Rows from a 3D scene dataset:
══════════════════════════════

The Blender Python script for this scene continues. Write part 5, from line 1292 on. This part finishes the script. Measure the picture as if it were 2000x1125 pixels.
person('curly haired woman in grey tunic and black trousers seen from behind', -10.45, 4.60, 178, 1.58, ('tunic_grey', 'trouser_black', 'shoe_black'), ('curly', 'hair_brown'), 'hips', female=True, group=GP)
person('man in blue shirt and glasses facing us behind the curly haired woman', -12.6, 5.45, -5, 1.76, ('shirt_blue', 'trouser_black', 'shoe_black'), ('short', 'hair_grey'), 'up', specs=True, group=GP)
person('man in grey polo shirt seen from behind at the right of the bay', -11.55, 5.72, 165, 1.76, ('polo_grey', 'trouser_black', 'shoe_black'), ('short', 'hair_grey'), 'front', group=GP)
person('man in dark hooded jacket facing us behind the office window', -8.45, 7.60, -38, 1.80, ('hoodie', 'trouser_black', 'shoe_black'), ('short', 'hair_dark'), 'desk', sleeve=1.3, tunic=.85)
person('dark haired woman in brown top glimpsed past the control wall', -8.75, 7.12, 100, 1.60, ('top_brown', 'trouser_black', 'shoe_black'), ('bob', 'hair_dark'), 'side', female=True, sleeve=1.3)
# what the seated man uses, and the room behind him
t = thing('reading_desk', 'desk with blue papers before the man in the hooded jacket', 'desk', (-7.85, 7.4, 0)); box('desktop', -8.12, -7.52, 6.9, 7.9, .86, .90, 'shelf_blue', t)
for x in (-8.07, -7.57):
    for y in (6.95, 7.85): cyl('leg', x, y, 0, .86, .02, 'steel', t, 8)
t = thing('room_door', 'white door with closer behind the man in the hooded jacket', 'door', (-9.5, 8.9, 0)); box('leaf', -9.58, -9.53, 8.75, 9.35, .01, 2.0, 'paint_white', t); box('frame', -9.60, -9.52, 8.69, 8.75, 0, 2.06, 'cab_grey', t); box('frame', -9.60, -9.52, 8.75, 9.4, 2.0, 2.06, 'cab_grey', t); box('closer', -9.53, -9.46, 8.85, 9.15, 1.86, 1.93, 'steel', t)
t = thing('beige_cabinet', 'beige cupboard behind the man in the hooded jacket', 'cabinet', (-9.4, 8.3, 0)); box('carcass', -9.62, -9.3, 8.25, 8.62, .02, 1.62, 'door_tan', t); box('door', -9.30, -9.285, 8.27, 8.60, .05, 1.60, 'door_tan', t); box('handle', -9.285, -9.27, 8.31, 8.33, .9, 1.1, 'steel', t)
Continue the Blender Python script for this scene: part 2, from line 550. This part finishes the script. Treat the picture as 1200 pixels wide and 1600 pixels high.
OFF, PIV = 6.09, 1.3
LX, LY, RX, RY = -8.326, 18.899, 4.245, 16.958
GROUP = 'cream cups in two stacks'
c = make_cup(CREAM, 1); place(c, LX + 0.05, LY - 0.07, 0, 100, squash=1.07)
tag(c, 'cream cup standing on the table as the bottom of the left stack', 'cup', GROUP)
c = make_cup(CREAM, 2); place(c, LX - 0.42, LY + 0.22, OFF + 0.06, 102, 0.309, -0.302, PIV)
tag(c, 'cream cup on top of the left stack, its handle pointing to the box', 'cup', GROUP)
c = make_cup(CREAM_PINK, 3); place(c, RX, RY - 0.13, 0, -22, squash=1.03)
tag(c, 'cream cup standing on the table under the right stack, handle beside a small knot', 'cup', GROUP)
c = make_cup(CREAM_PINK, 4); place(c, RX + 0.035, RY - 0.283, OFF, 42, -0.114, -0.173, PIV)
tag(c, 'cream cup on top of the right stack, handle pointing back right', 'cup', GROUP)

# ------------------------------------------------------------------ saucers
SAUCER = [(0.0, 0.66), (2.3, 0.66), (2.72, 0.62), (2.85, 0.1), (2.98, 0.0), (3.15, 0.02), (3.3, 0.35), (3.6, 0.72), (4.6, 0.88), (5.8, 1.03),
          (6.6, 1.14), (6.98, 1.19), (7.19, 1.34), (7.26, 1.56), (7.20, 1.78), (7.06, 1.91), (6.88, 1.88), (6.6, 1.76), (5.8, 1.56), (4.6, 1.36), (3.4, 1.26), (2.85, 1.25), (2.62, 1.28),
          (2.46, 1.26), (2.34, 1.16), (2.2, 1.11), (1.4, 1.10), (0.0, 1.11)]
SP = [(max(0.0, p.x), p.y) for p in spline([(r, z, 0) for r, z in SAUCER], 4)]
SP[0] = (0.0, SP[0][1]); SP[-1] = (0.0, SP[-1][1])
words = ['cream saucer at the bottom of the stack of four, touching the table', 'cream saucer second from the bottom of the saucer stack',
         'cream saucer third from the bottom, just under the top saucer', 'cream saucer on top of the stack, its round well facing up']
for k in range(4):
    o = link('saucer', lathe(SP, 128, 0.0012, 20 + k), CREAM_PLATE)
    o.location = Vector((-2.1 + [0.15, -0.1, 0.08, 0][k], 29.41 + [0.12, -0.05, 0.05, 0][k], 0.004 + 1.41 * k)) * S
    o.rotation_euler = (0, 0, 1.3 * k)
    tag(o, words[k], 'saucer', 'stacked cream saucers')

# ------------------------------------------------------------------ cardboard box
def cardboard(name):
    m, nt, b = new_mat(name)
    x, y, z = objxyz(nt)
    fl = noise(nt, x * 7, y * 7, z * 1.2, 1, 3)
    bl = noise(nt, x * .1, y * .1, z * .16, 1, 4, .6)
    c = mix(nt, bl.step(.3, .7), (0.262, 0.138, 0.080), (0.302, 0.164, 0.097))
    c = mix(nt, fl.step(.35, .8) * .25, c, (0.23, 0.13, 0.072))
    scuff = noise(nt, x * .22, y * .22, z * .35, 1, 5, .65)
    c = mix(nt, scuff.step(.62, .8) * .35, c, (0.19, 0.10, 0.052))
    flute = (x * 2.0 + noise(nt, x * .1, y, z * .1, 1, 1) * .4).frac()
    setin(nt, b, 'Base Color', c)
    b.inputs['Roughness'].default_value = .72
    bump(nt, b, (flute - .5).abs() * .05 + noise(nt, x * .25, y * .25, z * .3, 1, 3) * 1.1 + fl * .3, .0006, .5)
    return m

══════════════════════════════

Return exactly the lines from the line that has "Continue the Blender" to the line that has "tag(c, 'cream cup on top of the right", both of them included.

Answer:
Continue the Blender Python script for this scene: part 2, from line 550. This part finishes the script. Treat the picture as 1200 pixels wide and 1600 pixels high.
OFF, PIV = 6.09, 1.3
LX, LY, RX, RY = -8.326, 18.899, 4.245, 16.958
GROUP = 'cream cups in two stacks'
c = make_cup(CREAM, 1); place(c, LX + 0.05, LY - 0.07, 0, 100, squash=1.07)
tag(c, 'cream cup standing on the table as the bottom of the left stack', 'cup', GROUP)
c = make_cup(CREAM, 2); place(c, LX - 0.42, LY + 0.22, OFF + 0.06, 102, 0.309, -0.302, PIV)
tag(c, 'cream cup on top of the left stack, its handle pointing to the box', 'cup', GROUP)
c = make_cup(CREAM_PINK, 3); place(c, RX, RY - 0.13, 0, -22, squash=1.03)
tag(c, 'cream cup standing on the table under the right stack, handle beside a small knot', 'cup', GROUP)
c = make_cup(CREAM_PINK, 4); place(c, RX + 0.035, RY - 0.283, OFF, 42, -0.114, -0.173, PIV)
tag(c, 'cream cup on top of the right stack, handle pointing back right', 'cup', GROUP)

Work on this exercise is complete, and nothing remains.